Enquanto o parlamento de países como Reino Unido e Irlanda declaram “emergência climática”, anunciando planos de ação em setores como aquecimento, transporte, indústria e agricultura, para intensificar a resposta às mudanças climáticas e reduzir a emissão de gases, e o chamado G7 do Meio Ambiente (França, Canadá, Alemanha, Estados Unidos, Itália, Japão e Reino Unido) se reúne para discutir medidas concretas contra o combate ao desmatamento e à a poluição por plásticos, a adoção de sistemas de refrigeração limpos e a proteção de recifes de corais, o Brasil continua no caminho inverso.
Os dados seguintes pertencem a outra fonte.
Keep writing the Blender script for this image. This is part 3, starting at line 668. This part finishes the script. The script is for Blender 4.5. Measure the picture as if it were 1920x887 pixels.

O governo acaba de anunciar a revisão das 334 áreas de proteção ambiental e uma deputada ruralista pede a extinção do Parque Nacional dos Campos Gerais, criado em 2006 para proteger, principalmente, a araucária, árvore que é símbolo do Paraná. Segundo um estudo desenvolvido pelas universidades Federal de Santa Catarina (UFSC), do estado de Santa Catarina (Udesc) e de São Paulo (USP), a araucária já quase tinha desaparecido há 2 mil anos. Quem a teria salvado da extinção foram justamente os povos pré-colombianos que habitavam a região na época, promovendo o seu replantio.
A perda da biodiversidade “é um resultado direto da atividade humana e constitui uma ameaça direta ao bem-estar humano em todas as regiões do mundo”, alerta o pesquisador Josef Settele. É bom o bicho homem abrir o olho, pois a fila da extinção anda e ele pode estar antes do seu fim.